As for the true intentions of his anti-Semitic campaign, Mowrer sounded alarmed in some moments but uncertain in others. “A suspicion arises that Adolf Hitler himself accepted anti-Semitism with his characteristic mixture of emotionalism and political cunning,” he wrote. “Many doubted if he really desired pogroms.”

In January 1933 after Mowrer had completed his book and Hitler was coming to power, the Chicago Daily News reporter won an election, too. He was elected president of the Foreign Press Association. It was a confluence of events that would ultimately lead to a dramatic ending of the Mowrers’ stay in Germany.

Putzi Hanfstaengl would claim in his postwar memoir that he had felt “singularly unmoved by that clamour and hysteria of that January 30 in 1933 when the Nazi Party came to power.” He added, “Certainly it was an exciting moment, but I had too many reservations concerning the dangerous turbulence of the radicals to feel unduly confident about the possible march of events.”

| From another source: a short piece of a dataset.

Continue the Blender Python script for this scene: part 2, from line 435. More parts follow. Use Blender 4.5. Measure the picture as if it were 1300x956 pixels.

If he really had any reservations then, Putzi disguised them well. He congratulated Hitler when he returned to the Kaiserhof Hotel after his meeting with President von Hindenburg and immediately talked with a steady stream of foreign journalists coming to see him. And soon he was directing propaganda films, publishing a book of “caricatures”—or sketches—of Hitler, and designing his own personalized Nazi Party uniform. Putzi didn’t want to don the standard shirt and trousers that Hitler offered him from the party’s clothing store. Instead, he noted, “I sent for a superb length of chocolate-brown gabardine from a London tailor and had it made up with a delicate little gold epaulette.”

Hanfstaengl boasted that his first appearance in his new uniform, at a dinner party hosted by the AP’s Lochner and his German wife, Hilde, “was, needless to state, the talk of the town.” Lochner remembered the evening well. It was April 27, 1933, and his guests included U.S. Consul General George Messersmith, Sigrid Schultz, some former German officials and banker Curt Sobernheim and his wife, Lilli, who were Jewish. In typical German fashion, all the guests had arrived promptly at eight, except for Putzi. Hilde was ready to seat them at eight-fifteen when the Nazi press officer suddenly appeared. “In strode an enormous bulk of masculinity in a brand-new Nazi brown uniform,” Lochner recalled. “It was Putzi, who had hitherto made sarcastic remarks about the official Nazi garb and had never dressed in one.”

Lochner added that Lilli Sobernheim—“a short stubby person who was nearly as round as she was small”—nearly fainted. Trembling, she whispered, “The Gestapo.” Putzi bowed to Hilde and apologized for his tardiness, explaining that his butler hadn’t properly prepared his evening dress suit, which was why he had to wear his party uniform. As Louis noted, nobody believed him; Putzi’s own account of that evening makes clear that his appearance in uniform was fully planned, although he never mentioned his lie. Nor did he mention what happened next. According to Lochner, he politely bowed and kissed the hand of Lilli Sobernheim. Her husband, Curt, then stated, with a look of professed innocence: “I believe, Dr. Hanfstaengl, we are somewhat related.”